Reported to the Washingtonian, D.C. restaurant owner Gina Chersevani said she's considering a service charge, but also potentially adopting self-service kiosks and employing less people..
“Is $16 an hour going to take a hit on my bottom line? Yeah. Can you survive? Sure, you’ll adapt. It’s not going to be ‘can the restaurants change their model?’ It’s going to be ‘how are you going to convince people that they should still tip employees for exceptional service?’ There’s where the problem happens,” Chersevani told the Washingtonian.
Where might the ballot initiative head next?
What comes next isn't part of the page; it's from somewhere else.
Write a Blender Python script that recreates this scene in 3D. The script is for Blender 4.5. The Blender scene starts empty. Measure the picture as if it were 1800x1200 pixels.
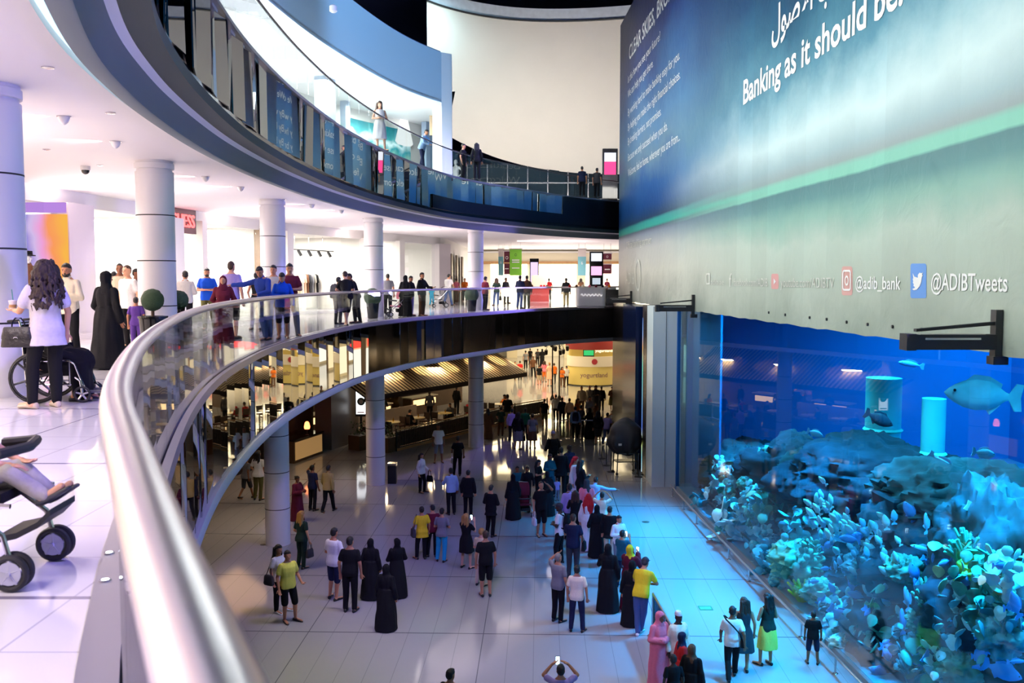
import bpy, math, random
from mathutils import Vector, Matrix, noise as mnoise
random.seed(7)
R = math.radians
SC = bpy.context.scene
COL = SC.collection

# ------------------------------------------------------------------ camera
F_PX, HORIZON, ZC = 1620.0, 491.0, 8.15          # focal length in px of an 1800 px frame, eye height
PITCH = math.atan((600 - HORIZON) / F_PX)
cam_data = bpy.data.cameras.new('camera')
cam_data.sensor_width = 36.0
cam_data.lens = 36.0 * F_PX / 1800.0
cam_data.clip_start, cam_data.clip_end = 0.05, 400
cam_data.dof.use_dof = True
cam_data.dof.focus_distance = 24.0
cam_data.dof.aperture_fstop = 4.5
cam = bpy.data.objects.new('camera', cam_data)
COL.objects.link(cam)
cam.location = (0, 0, ZC)
cam.rotation_euler = (math.pi / 2 - PITCH, 0, 0)
SC.camera = cam

# ------------------------------------------------------------------ view, world
SC.view_settings.view_transform = 'Standard'
SC.view_settings.look = 'None'
SC.view_settings.exposure = 0.0
SC.view_settings.gamma = 1.0
SC.view_settings.use_curve_mapping = False
cy = SC.cycles
cy.use_denoising = True
cy.max_bounces, cy.diffuse_bounces, cy.glossy_bounces = 8, 3, 4
cy.transmission_bounces, cy.transparent_max_bounces, cy.volume_bounces = 4, 16, 0
cy.sample_clamp_indirect, cy.sample_clamp_direct = 4.0, 0
cy.caustics_reflective = cy.caustics_refractive = False
W_ = bpy.data.worlds.new('world')
SC.world = W_
W_.use_nodes = True
W_.node_tree.nodes['Background'].inputs[0].default_value = (0.10, 0.16, 0.40, 1)
W_.node_tree.nodes['Background'].inputs[1].default_value = 0.05

def area(name, loc, target, size, power, color, spread=180):
    d = bpy.data.lights.new(name, 'AREA')
    d.shape = 'RECTANGLE'
    d.size, d.size_y = size
    d.energy, d.color = power, color
    d.spread = R(spread)
    o = bpy.data.objects.new(name, d)
    COL.objects.link(o)
    o.location = loc
    o.rotation_euler = (Vector(target) - Vector(loc)).to_track_quat('-Z', 'Y').to_euler()
    return o

def spot(name, loc, target, power, color, angle=50, radius=0.3, blend=0.6):
    d = bpy.data.lights.new(name, 'SPOT')
    d.energy, d.color, d.spot_size, d.spot_blend, d.shadow_soft_size = power, color, R(angle), blend, radius
    o = bpy.data.objects.new(name, d)
    COL.objects.link(o)
    o.location = loc
    o.rotation_euler = (Vector(target) - Vector(loc)).to_track_quat('-Z', 'Y').to_euler()
    return o

def point(name, loc, power, color, radius=0.1):
    d = bpy.data.lights.new(name, 'POINT')
    d.energy, d.color, d.shadow_soft_size = power, color, radius
    o = bpy.data.objects.new(name, d)
    COL.objects.link(o)
    o.location = loc
    return o

WARM, PINKW, WHITE = (1, 0.72, 0.42), (1, 0.86, 0.80), (1, 0.96, 0.9)
VIOLET, BLUE, CYAN = (0.36, 0.26, 1.0), (0.10, 0.30, 1.0), (0.06, 0.55, 1.0)
wall_x0 = lambda d: 7.45 - .031 * max(0, d - 6)
# ---- daylight has gone: everything below is lamps of the hall and a few added fills
# walkway downlights and added ceiling fills (middle level)
for y, x in ((2, -4.4), (6.5, -6.2), (12, -9.0), (19, -10.0), (28, -9.8), (36, -8.2), (43, -5.4), (49, -0.5), (60, 3)):
    area('walkway_lamp', (x, y, 10.45), (x, y, 6), (2.0, 2.0), 235, (1, .86, .84), 140)
for y, x in ((4, -8.8), (14, -10.6), (24, -10.9), (34, -9.6), (44, -6.4), (58, 2)):
    area('ceiling_fill', (x, y, 9.6), (x + .8, y, 11), (1.0, 5.0), 150, (1, .80, .76))  # added uplights that brighten the ceiling, no cove ledge stands here
# shop interiors (middle level)
for y, x, c, w in ((4, -14, (1, .75, .5), 700), (12, -15, (1, .8, .6), 700), (19, -15.4, (1, .70, .45), 450), (26.5, -14.8, (1, .93, .78), 1700), (31, -14.2, (1, .95, .84), 1500), (35, -13.6, (1, .95, .84), 1300), (39, -12.9, (1, .93, .78), 1000), (44, -11.2, (1, .94, .82), 1000), (50, -8.8, (1, .95, .86), 1000)):
    area('shop_lamp', (x, y, 10.15), (x, y, 6), (3.0, 3.0), w, c)
for x in (-3.5, 0.5, 4.5, 9, 13):
    area('far_shop_lamp', (x, 78, 10.4), (x, 78, 6), (3, 3), 700, (1, .88, .62))
area('far_mall_lamp', (4, 68, 10.4), (4, 68, 6), (10, 6), 800, (1, .92, .8))
# violet show lights high in the void
spot('show_light', (5.0, 4, 20), (-3.8, 7, 6.7), 8500, VIOLET, 44, .6)
spot('show_light', (4.8, 20, 20), (-6.5, 26, 8), 6000, VIOLET, 60, .6)
spot('show_light', (3.6, 38, 19), (-3.5, 42, 8), 6000, VIOLET, 55, .6)
spot('show_light', (-2.5, 4, 18), (0.6, 24.5, 0), 12500, VIOLET, 29, .5)
# violet heads on the floodlight arms of the banner hem
for y, ty, w in ((13.4, 13, 1500), (30.6, 27, 2300), (47.0, 38, 1500)):
    spot('violet_spot', (wall_x0(y) - 1.3, y, 7.5), (-7.2, ty, 10.2), w, (.30, .22, 1.0), 54, .25)
spot('violet_spot', (6.0, 1.5, 7.6), (-2.6, 4.5, 7.4), 2400, (.30, .22, 1.0), 64, .25)  # added unseen spot without an arm, tints the near rail and floor violet
# banner wash
for y in (-2, 7, 16, 25, 34, 43):
    area('banner_wash', (-3.2, y, 20.8), (7, y + 1, 12.6), (1.5, 5.0), 290, (1, .99, .96), 76)
# tank lamps above the water
for y in (8, 15, 22, 29):
    area('tank_lamp', (9.7, y, 8.7), (9.4, y, 0), (3.6, 3.6), 900, (0.05, 0.60, 1.0), 78)
    area('tank_front_lamp', (wall_x0(y) + 1.15, y + 1, 8.8), (wall_x0(y) - 2.2, y + .5, 0), (1.0, 1.0), 1050, (0.0, 0.40, 1.0), 74)
for y in (10, 20, 30):
    area('tank_back_lamp', (16.5, y, 8.7), (18.5, y, 2), (3, 3), 1200, (0.005, 0.46, 1.0))
# ground floor
area('hall_fill', (-2, 19, 26), (-4.5, 19, 0), (4, 14), 260, (1, .90, .78), 30)  # added fill high over the hall, no fixture, brightens the floor
for x, y in ((-7.6, 24), (-8.3, 30), (-8.0, 36)):
    area('soffit_lamp', (x, y, 4.8), (x, y, 0), (.8, .8), 55, (1, .74, .48), 120)
area('bar_lamp', (-11, 36, 4.5), (-9, 35, 0), (3, 8), 110, (1, .55, .25))
for x, y in ((-6.8, 47.5), (-4.3, 51), (-1.9, 54.5), (.2, 57.5)):
    area('cafe_lamp', (x, y, 3.3), (x + .4, y - .6, 0), (1.0, 1.0), 110, WARM)
for y, x in ((64, 2), (72, 0), (72, 8), (82, 4), (92, 4), (80, -8)):
    area('far_ground_lamp', (x, y, 4.75), (x, y, 0), (6, 6), 800, (1, .80, .46))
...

Across the country, many restaurants are already paying a base pay of $7.25 or higher and creating business models to support higher wages. For some, it was a choice made at the outset, and for others, it became a must for attracting workers during what’s been a deep labor shortage.
Yet supporters of eliminating the tipped minimum wage are doubtful it’ll take hold industry wide until there’s federal, or at least widespread, legislative policy behind it.
“I love to see our members in $2.13-an-hour states paying thriving wages, but I know it’s painful for them. They’re making a choice to be less profitable because they want to pay their employees real wages,” said Andrea Borgen Abdallah, community manager for RAISE: High Road Restaurants, an affiliate of OFW.“I don’t think our industry is united enough to set these standards on its own without the policy behind it.”
OFW said it’s currently talking to lawmakers in Maryland, and also collecting signatures to make eliminating the tipped minimum wage an initiative in Arizona and Ohio in 2024. If it makes it onto the ballot, it’ll be up to voters. Looking at the mixed turnouts in D.C. and Portland, the results may be hard to predict.